Visualization and Clustering

The human eye is an extremely powerful pattern-detection tool, and one of the first network methods applied to a new dataset is the creation of a series of visualizations exposing its underlying structure for human inspection. The following three figures show a small sample network of documents (light gray) drawn from a historical document archive and mentions of years (dark gray) found in them. Each mention of a year in a document establishes an edge between the two nodes, connecting the documents based on shared mentions of years. All three displays show the same network, but use different layout algorithms.

The first uses a circular arrangement, in which all nodes are arranged in a circle with connective links drawn through the center. This display makes it easy to identify nodes with large numbers of connections, but makes it hard to discern the overall structure of the network. The second display makes use of a random-scatter arrangement in which the location of each node is selected at random. This makes the network structure slightly more visible than a circular display, but still makes it hard to identify the larger patterns in the network. Finally, the last figure shows a clustered arrangement in which each link is treated like a “spring” that pulls its two nodes together, and the overall set of nodes is treated as a spring system and nodes arranged to minimize the pull between each pair of nodes. The end result of this clustering process is that nodes with high connectivity tend to clump together with their most heavily linked brethren, while bridge nodes that bring together clusters stand out very clearly. Only in this final display does the overall structure of the network become clear.

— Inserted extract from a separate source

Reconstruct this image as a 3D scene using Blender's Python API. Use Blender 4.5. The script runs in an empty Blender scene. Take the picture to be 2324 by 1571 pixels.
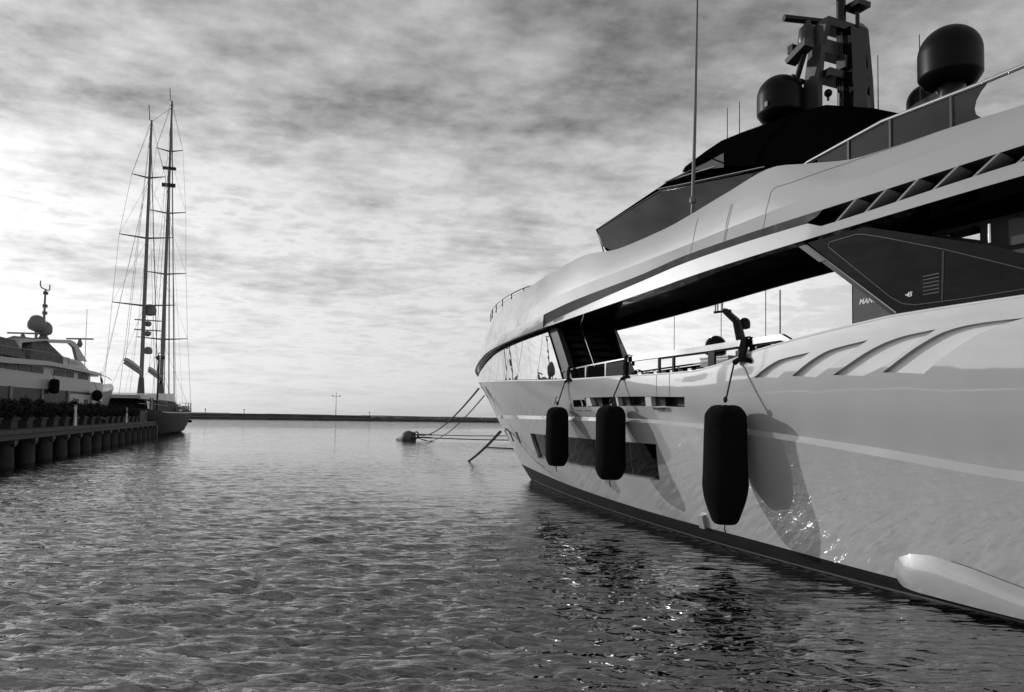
import bpy, bmesh, math, random
import numpy as np
from mathutils import Vector, Matrix
from mathutils.geometry import delaunay_2d_cdt

random.seed(7)
RNG = np.random.default_rng(11)
SC = bpy.context.scene
COL = SC.collection
R = math.radians

# ------------------------------------------------------------------ camera
EYE = 2.6
PITCH = math.atan(91 / 1745.0)
ROLL = math.atan(0.016)
cam_d = bpy.data.cameras.new('camera')
cam = bpy.data.objects.new('camera', cam_d)
COL.objects.link(cam)
cam_d.sensor_width = 36.0
cam_d.lens = 36.0 * 1745 / 2324
cam_d.shift_y = 74.5 / 2324
cam_d.clip_start = 0.1
cam_d.clip_end = 20000
_f = Vector((0, math.cos(PITCH), math.sin(PITCH)))
_u0 = Vector((0, -math.sin(PITCH), math.cos(PITCH)))
_r0 = Vector((1, 0, 0))
_r = _r0 * math.cos(ROLL) + _u0 * math.sin(ROLL)
_u = _u0 * math.cos(ROLL) - _r0 * math.sin(ROLL)
_m = Matrix((_r, _u, -_f)).transposed().to_4x4()
_m.translation = (0, 0, EYE)
cam.matrix_world = _m
SC.camera = cam

# ------------------------------------------------------------------ sky, sun, exposure
SUN_AZ = -58.5          # degrees from +Y, negative = towards the left
SUN_EL = 17.0
world = bpy.data.worlds.new('World')
SC.world = world
world.use_nodes = True
wn, wl = world.node_tree.nodes, world.node_tree.links
wn.clear()


def N(kind, **kw):
    n = wn.new(kind)
    for k, v in kw.items():
        setattr(n, k, v)
    return n


def wmath(op, a, b=None, c=None, clamp=False):
    n = N('ShaderNodeMath', operation=op, use_clamp=clamp)
    for i, v in enumerate((a, b, c)):
        if v is None:
            continue
        if isinstance(v, (int, float)):
            n.inputs[i].default_value = v
        else:
            wl.new(v, n.inputs[i])
    return n.outputs[0]


def wramp(x, a, b, lo, hi, smooth=True):
    n = N('ShaderNodeMapRange', interpolation_type='SMOOTHSTEP' if smooth else 'LINEAR')
    wl.new(x, n.inputs[0])
    for i, v in enumerate((a, b, lo, hi)):
        n.inputs[i + 1].default_value = v
    return n.outputs[0]


sky = N('ShaderNodeTexSky', sky_type='NISHITA', sun_disc=False)
sky.sun_elevation = R(SUN_EL)
sky.sun_rotation = R(SUN_AZ)
sky.air_density = 1.0
sky.dust_density = 1.5
bw = N('ShaderNodeRGBToBW')
wl.new(sky.outputs[0], bw.inputs[0])
tc = N('ShaderNodeTexCoord')
sep = N('ShaderNodeSeparateXYZ')
wl.new(tc.outputs['Generated'], sep.inputs[0])
zc = wmath('ADD', wmath('MAXIMUM', sep.outputs[2], 0.0), 0.09)
cx = wmath('DIVIDE', sep.outputs[0], zc)
cy = wmath('DIVIDE', sep.outputs[1], zc)
cmb = N('ShaderNodeCombineXYZ')
wl.new(cx, cmb.inputs[0])
wl.new(cy, cmb.inputs[1])
mp = N('ShaderNodeMapping')
mp.inputs['Rotation'].default_value = (0, 0, R(-14))
mp.inputs['Scale'].default_value = (0.85, 0.95, 1)
mp.inputs['Location'].default_value = (3.1, 1.7, 0)
wl.new(cmb.outputs[0], mp.inputs[0])


def wnoise(scale, detail, rough, dist, off):
    m = N('ShaderNodeVectorMath', operation='ADD')
    wl.new(mp.outputs[0], m.inputs[0])
    m.inputs[1].default_value = (off, off * 0.7, off * 1.3)
    n = N('ShaderNodeTexNoise')
    wl.new(m.outputs[0], n.inputs['Vector'])
    n.inputs['Scale'].default_value = scale
    n.inputs['Detail'].default_value = detail
    n.inputs['Roughness'].default_value = rough
    n.inputs['Distortion'].default_value = dist
    return n.outputs[0]


n_big = wnoise(0.50, 2, 0.5, 0.0, 4.2)
n_mid = wnoise(1.5, 4, 0.50, 0.0, 0.0)
n_fine = wnoise(5.6, 6, 0.58, 0.0, 9.0)
n_tiny = wnoise(15.0, 5, 0.6, 0.1, 5.5)
el = sep.outputs[2]
dens = wmath('ADD', wmath('ADD', wmath('MULTIPLY', n_big, 0.31), wmath('MULTIPLY', n_tiny, 0.09)), wmath('ADD', wmath('MULTIPLY', n_mid, 0.30), wmath('MULTIPLY', n_fine, 0.30)))
dens = wmath('ADD', dens, wramp(el, 0.10, 0.48, -0.030, 0.040))
# thin cloud glows, thick cloud is grey; both fade into a bright veil near the horizon
thin = wramp(dens, 0.41, 0.475, 0.0, 1.0)
thick = wramp(dens, 0.455, 0.70, 0.0, 1.0, False)
amp = wramp(el, 0.0, 0.24, 0.22, 1.0)
rel = wmath('ADD', 0.75, wmath('MULTIPLY', amp, wmath('SUBTRACT', wmath('MULTIPLY', thin, 0.26), wmath('MULTIPLY', thick, 0.92))))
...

FIGURE 9.1 Circular network layout

FIGURE 9.2 Random-scatter network layout

FIGURE 9.3 Clustered network layout

Chapter in Summary

Network analysis is a highly specialized form of content analysis that examines the relationships between the words and actors in a document archive, rather than the objects themselves. Some document archives may include metadata that can be used directly to establish edges (such as the To and From fields in an email archive), while entity extraction and co-occurrences can be used to construct a network from freeform text. A variety of measures can be used to quantify the role each node plays in the network, from its centrality to the distance between a pair of nodes. Triad censuses allow the overall connectedness of a network as a whole to be quantified, while evolutionary measures offer insight into how a network is changing over time. Finally, visualization and clustering techniques make it easier for human analysts to make sense of the large-scale structural patterns in a network.